What you need to do: Take every line that has the string "from" and copy it out.

---------- Collected material

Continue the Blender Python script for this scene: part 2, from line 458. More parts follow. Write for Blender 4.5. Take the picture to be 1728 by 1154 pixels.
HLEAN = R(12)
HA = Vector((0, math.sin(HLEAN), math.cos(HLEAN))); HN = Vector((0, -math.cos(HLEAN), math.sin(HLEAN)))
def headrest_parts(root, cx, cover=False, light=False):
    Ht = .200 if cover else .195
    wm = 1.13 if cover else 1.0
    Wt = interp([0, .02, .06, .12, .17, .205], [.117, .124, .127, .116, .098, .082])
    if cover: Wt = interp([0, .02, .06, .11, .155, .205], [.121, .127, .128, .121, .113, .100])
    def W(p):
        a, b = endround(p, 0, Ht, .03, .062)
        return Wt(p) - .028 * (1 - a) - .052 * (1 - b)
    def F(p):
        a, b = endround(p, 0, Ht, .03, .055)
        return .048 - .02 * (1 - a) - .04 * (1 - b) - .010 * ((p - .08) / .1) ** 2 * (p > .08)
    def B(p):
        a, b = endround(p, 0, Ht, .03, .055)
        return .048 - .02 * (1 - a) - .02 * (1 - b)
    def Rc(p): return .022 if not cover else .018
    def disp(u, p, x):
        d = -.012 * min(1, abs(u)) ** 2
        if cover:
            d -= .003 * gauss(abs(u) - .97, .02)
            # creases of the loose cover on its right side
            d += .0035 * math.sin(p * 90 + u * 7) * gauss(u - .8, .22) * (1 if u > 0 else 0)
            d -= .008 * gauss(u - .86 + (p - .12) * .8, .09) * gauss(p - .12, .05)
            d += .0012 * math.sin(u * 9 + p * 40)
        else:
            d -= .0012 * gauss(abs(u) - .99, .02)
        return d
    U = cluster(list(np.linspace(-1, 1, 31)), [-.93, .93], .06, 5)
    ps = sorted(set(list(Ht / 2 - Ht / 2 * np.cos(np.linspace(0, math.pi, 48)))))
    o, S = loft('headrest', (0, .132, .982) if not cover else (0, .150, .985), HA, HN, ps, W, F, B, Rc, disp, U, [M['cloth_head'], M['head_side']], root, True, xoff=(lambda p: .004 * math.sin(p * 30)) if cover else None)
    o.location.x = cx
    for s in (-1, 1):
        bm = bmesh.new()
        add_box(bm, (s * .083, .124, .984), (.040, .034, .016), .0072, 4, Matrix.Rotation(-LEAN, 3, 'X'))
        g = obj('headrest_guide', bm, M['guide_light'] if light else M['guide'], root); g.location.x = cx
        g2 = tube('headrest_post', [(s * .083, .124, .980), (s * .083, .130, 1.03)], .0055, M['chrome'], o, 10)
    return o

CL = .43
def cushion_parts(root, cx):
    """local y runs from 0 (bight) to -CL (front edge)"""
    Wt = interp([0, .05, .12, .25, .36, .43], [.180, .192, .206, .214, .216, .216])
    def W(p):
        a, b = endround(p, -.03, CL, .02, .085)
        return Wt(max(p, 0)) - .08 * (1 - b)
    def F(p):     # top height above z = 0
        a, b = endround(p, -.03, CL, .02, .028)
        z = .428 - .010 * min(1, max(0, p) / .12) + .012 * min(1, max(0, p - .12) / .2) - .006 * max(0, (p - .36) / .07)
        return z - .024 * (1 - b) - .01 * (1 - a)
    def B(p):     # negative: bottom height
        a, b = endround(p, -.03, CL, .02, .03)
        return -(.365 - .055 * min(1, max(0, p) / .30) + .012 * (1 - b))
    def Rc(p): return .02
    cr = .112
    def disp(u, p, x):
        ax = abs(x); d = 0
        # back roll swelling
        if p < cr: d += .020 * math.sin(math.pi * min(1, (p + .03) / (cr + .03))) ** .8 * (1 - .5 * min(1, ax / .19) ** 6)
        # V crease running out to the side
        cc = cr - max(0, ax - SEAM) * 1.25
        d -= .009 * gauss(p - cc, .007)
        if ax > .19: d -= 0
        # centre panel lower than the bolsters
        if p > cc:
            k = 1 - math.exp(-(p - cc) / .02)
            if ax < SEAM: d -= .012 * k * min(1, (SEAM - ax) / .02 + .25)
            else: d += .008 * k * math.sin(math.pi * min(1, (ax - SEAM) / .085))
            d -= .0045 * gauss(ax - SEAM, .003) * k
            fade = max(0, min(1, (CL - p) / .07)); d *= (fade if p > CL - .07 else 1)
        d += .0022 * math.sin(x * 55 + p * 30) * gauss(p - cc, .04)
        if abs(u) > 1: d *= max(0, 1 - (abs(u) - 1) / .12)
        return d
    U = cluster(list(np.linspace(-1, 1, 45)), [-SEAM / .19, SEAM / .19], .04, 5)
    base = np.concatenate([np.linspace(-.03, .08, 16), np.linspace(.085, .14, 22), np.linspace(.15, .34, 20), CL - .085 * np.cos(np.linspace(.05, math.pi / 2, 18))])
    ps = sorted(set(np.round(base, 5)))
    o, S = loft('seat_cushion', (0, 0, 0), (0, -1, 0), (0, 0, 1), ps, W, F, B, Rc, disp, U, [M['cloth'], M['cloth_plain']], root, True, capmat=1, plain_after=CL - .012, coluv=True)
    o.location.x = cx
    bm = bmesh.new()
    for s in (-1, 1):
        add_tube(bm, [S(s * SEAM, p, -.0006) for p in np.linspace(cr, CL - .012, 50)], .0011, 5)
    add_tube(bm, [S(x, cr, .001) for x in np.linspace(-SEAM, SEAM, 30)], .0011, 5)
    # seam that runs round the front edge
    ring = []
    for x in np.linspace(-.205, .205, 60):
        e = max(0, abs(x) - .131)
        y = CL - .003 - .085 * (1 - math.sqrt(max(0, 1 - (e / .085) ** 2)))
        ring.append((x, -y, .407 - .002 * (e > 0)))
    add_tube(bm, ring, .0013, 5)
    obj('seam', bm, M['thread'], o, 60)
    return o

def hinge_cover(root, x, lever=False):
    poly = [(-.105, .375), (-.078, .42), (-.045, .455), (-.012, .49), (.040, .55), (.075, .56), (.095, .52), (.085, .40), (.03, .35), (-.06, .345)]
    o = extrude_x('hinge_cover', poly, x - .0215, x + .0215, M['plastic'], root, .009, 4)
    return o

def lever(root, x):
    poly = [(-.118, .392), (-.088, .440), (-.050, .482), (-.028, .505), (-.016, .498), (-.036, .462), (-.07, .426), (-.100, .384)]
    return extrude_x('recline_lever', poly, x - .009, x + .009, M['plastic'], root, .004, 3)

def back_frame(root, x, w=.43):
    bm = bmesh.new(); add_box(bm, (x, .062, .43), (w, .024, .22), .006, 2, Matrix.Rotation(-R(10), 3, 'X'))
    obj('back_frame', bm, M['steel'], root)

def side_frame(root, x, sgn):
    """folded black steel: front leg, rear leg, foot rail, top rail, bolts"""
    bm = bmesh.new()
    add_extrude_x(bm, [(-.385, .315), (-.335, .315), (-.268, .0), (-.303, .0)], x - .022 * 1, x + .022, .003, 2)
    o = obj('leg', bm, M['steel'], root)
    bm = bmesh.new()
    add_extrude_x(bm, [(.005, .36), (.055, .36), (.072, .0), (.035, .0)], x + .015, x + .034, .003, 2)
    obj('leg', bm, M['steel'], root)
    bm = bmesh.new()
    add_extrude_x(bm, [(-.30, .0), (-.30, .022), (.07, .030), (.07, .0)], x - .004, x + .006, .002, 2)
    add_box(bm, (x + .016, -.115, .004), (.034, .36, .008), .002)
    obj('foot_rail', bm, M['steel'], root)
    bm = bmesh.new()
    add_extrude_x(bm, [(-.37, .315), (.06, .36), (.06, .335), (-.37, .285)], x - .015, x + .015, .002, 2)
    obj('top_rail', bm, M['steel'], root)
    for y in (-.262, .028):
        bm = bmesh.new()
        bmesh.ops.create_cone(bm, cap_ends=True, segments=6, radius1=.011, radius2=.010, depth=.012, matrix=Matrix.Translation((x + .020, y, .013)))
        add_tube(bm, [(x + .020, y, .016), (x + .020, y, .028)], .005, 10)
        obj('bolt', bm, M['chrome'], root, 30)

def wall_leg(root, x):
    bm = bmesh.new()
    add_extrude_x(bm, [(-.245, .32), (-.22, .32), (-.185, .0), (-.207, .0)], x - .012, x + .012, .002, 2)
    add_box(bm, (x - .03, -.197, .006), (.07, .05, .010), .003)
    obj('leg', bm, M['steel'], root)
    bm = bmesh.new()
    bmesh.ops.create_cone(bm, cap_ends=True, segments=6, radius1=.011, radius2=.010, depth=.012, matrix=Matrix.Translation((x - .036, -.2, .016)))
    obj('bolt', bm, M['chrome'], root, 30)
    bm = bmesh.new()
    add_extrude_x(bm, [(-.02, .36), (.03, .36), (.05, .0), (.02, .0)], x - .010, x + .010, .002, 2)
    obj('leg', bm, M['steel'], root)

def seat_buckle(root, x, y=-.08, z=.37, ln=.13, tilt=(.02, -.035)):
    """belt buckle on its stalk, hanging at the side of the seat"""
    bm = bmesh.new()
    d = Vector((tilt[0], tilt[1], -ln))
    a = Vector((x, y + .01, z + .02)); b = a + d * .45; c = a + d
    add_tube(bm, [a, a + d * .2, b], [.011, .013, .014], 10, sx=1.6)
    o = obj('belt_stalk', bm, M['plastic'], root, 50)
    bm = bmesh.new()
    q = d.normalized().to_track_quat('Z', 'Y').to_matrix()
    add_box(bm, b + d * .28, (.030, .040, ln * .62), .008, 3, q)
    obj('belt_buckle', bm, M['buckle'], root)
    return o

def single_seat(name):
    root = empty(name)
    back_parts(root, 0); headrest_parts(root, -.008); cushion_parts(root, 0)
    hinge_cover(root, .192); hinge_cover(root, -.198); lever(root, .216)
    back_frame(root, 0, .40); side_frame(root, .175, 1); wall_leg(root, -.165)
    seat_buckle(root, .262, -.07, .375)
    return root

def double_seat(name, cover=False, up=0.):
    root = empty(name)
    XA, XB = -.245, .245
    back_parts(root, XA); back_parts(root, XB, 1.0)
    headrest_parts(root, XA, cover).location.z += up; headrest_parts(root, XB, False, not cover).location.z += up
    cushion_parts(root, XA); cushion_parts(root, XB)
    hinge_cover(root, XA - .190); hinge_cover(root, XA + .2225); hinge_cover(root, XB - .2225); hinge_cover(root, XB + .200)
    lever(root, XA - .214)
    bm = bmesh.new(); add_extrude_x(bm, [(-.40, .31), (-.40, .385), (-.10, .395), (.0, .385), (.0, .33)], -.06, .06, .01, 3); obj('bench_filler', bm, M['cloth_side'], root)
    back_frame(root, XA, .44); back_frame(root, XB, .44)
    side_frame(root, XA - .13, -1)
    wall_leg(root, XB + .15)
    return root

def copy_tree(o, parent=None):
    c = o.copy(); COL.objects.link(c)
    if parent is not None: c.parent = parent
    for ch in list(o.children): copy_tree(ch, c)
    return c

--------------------

Exercise result:
Continue the Blender Python script for this scene: part 2, from line 458. More parts follow. Write for Blender 4.5. Take the picture to be 1728 by 1154 pixels.
    """local y runs from 0 (bight) to -CL (front edge)"""